If anything, Magic Alex’s raging incompetence left a great legacy: a phrase added to the English scientific language known as the ‘Mardas Gap’, which is used to describe the disparity between a designer's promise and what that designer can achieve. A term I personally use extensively, both as designer and as customer.

By now, the corporate matters have taken over any creative or innovative work. The members of the core team, now looking increasingly disheveled and acting like they could not care any less, become more and more apart from each other. At this stage, turtlenecks are profusely wore, and abominations such as The Ballad of John and Yoko or Ob-La-Di, Ob-La-Da or similar products get absentmindedly approved.
If left unattended, eventually every startup meets its April, 1970 or lives long enough to become a traveling tribute of themselves like The Rolling Stones.
Note for all those early stage startup founders out there. Whenever a visionary VC turns down your startup idea, remember someone turned down the Beatles because “guitar groups are on the way out.”

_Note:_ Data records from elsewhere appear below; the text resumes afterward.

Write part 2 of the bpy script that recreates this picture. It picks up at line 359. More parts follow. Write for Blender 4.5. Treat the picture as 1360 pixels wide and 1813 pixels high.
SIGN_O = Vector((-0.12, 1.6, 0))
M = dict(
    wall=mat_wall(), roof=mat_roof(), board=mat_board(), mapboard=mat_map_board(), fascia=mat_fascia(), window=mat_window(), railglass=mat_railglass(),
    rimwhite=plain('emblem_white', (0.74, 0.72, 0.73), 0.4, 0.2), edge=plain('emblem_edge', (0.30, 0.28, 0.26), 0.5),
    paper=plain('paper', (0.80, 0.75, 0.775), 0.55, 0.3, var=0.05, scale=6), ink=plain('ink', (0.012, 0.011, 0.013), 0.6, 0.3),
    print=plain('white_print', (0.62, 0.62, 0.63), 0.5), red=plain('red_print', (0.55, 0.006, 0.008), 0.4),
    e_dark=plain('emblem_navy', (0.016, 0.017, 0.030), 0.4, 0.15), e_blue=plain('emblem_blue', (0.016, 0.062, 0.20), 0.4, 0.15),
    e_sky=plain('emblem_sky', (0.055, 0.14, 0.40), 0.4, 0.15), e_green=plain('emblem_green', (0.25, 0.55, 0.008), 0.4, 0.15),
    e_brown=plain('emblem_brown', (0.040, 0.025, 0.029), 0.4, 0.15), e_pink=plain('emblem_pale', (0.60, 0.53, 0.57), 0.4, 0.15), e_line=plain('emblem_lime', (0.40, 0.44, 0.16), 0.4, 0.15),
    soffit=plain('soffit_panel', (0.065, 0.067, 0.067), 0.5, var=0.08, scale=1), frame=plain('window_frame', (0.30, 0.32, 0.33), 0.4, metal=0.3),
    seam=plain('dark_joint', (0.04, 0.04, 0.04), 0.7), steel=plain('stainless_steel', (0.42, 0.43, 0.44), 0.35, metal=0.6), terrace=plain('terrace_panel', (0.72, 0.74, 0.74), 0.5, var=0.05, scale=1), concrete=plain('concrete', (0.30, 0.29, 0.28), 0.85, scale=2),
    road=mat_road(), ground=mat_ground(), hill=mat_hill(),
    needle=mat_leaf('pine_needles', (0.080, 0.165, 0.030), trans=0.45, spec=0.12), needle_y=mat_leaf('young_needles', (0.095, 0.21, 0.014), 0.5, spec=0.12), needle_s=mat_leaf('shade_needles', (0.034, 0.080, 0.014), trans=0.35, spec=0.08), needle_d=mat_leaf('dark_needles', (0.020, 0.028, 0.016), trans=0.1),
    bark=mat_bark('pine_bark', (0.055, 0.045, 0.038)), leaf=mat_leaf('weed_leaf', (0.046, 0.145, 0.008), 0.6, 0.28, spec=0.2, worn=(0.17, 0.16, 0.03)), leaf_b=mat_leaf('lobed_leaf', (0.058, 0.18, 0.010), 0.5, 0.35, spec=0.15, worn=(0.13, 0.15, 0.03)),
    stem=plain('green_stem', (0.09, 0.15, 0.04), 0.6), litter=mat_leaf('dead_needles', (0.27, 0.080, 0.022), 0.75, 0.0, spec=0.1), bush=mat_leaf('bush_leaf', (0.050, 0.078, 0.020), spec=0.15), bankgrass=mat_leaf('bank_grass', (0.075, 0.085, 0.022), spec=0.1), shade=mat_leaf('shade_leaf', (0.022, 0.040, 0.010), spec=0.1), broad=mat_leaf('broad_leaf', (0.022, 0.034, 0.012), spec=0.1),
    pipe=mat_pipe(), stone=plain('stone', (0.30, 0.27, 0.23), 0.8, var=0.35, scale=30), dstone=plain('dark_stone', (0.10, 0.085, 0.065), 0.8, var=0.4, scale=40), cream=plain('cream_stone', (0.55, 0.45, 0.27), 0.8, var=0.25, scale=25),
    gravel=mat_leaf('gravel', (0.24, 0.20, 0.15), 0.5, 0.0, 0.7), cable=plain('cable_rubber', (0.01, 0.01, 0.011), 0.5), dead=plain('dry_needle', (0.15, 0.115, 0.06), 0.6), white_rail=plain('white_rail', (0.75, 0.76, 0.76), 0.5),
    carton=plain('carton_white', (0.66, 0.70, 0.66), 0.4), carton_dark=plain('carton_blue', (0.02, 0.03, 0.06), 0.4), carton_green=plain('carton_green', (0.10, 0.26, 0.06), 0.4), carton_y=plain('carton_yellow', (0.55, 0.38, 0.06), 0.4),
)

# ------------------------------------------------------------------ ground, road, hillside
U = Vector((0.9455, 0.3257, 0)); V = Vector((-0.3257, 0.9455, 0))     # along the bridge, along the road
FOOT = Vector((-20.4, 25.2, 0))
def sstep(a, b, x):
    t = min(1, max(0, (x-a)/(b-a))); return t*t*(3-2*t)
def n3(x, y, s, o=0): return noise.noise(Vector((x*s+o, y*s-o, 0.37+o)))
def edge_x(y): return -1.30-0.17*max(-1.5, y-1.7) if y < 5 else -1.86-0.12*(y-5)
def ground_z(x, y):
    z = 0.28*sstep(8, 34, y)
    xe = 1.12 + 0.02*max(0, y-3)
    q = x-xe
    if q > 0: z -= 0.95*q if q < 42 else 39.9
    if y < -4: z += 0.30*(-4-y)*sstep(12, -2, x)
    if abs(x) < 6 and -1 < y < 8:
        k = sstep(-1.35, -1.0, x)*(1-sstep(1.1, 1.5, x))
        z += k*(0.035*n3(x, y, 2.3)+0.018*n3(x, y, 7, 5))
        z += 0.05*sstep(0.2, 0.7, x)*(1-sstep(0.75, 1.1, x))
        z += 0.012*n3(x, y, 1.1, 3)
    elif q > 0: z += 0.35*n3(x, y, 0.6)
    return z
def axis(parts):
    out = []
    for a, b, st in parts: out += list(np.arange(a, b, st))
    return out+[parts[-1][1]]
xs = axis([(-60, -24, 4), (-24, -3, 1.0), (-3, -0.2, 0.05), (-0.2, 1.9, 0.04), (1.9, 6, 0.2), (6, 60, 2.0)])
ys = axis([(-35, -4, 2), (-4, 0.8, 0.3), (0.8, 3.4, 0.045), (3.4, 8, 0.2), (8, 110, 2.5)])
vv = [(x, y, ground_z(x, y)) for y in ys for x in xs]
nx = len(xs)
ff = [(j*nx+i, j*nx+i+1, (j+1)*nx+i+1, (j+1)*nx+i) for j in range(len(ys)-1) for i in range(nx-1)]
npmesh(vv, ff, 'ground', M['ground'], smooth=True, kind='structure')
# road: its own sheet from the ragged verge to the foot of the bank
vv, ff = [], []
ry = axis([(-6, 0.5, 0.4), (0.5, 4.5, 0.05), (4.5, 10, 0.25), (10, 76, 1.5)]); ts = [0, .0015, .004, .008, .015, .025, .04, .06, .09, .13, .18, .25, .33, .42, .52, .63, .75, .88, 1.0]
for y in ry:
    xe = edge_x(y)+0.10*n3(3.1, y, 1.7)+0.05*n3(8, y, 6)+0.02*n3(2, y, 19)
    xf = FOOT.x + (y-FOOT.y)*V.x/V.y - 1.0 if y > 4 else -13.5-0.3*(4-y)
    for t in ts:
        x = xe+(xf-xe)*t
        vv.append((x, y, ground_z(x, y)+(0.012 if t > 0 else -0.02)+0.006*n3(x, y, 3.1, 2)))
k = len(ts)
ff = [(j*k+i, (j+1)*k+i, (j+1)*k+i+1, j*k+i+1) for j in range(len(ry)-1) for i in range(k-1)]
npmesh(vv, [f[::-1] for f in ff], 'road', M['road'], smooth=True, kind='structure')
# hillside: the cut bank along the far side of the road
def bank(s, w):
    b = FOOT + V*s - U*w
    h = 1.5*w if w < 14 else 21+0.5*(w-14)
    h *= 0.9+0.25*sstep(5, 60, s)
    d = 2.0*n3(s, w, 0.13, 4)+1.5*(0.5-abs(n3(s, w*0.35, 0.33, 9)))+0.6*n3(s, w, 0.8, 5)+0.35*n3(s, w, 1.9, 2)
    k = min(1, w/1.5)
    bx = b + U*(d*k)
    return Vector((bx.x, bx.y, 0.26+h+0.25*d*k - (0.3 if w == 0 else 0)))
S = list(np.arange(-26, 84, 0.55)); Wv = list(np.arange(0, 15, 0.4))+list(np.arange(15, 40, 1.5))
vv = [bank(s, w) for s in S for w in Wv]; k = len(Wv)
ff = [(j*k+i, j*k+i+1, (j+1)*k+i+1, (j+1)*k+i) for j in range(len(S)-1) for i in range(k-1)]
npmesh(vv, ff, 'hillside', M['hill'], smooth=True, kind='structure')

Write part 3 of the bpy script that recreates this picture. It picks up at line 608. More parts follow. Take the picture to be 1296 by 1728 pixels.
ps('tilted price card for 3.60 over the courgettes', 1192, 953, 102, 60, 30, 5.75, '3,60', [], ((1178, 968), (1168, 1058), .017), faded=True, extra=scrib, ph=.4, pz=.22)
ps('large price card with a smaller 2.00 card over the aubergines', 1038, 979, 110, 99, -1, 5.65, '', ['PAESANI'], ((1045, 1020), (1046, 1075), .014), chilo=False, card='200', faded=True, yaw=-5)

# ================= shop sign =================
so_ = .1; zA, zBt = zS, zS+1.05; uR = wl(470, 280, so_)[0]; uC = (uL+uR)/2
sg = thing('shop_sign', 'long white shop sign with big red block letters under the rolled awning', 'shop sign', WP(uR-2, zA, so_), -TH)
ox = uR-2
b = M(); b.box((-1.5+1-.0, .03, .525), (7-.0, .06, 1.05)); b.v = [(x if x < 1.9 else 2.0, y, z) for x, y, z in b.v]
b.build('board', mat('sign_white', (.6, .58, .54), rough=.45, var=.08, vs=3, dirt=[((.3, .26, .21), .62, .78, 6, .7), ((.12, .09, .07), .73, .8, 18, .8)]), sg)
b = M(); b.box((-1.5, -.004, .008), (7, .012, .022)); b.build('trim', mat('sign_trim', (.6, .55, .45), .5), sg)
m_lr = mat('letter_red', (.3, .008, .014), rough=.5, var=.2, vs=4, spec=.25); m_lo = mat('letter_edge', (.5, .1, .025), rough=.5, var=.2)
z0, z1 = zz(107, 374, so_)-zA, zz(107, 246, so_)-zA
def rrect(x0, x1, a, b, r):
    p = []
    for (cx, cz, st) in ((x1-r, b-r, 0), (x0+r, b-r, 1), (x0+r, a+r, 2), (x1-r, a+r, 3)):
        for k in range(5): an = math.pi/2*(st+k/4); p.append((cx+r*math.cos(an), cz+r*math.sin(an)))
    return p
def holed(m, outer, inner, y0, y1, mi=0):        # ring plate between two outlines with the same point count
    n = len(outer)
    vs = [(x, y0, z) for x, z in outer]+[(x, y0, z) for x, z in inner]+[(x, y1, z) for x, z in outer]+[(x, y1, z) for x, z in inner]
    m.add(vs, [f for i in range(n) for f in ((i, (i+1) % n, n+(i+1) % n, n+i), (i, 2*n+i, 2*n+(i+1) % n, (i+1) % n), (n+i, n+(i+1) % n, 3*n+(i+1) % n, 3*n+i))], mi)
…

There has been quite some debate about the opening chord of “A Hard Day’s Night” that it has its own section in a Wikipedia article: https://en.wikipedia.org/wiki/A_Hard_Day%27s_Night_(song)#Opening_chord
They were creating so much revenue some accounts say they saved the British pound from a crisis.
There is this common belief that Yoko Ono is the main reason behind the disbanding of the Beatles. This claim speaks as highly misogynistic. As if four grown-up men were having the time of their lives until this shady woman came along to ruin everything. I do not subscribe to that, as it is just plain scapegoating. On the same lines, consultants and randomly enthroned VPs cannot be always fully blamed for organizational collapse. Those who do not call their bullshit out can.
From The Beatles: the biography by Bob Spitz.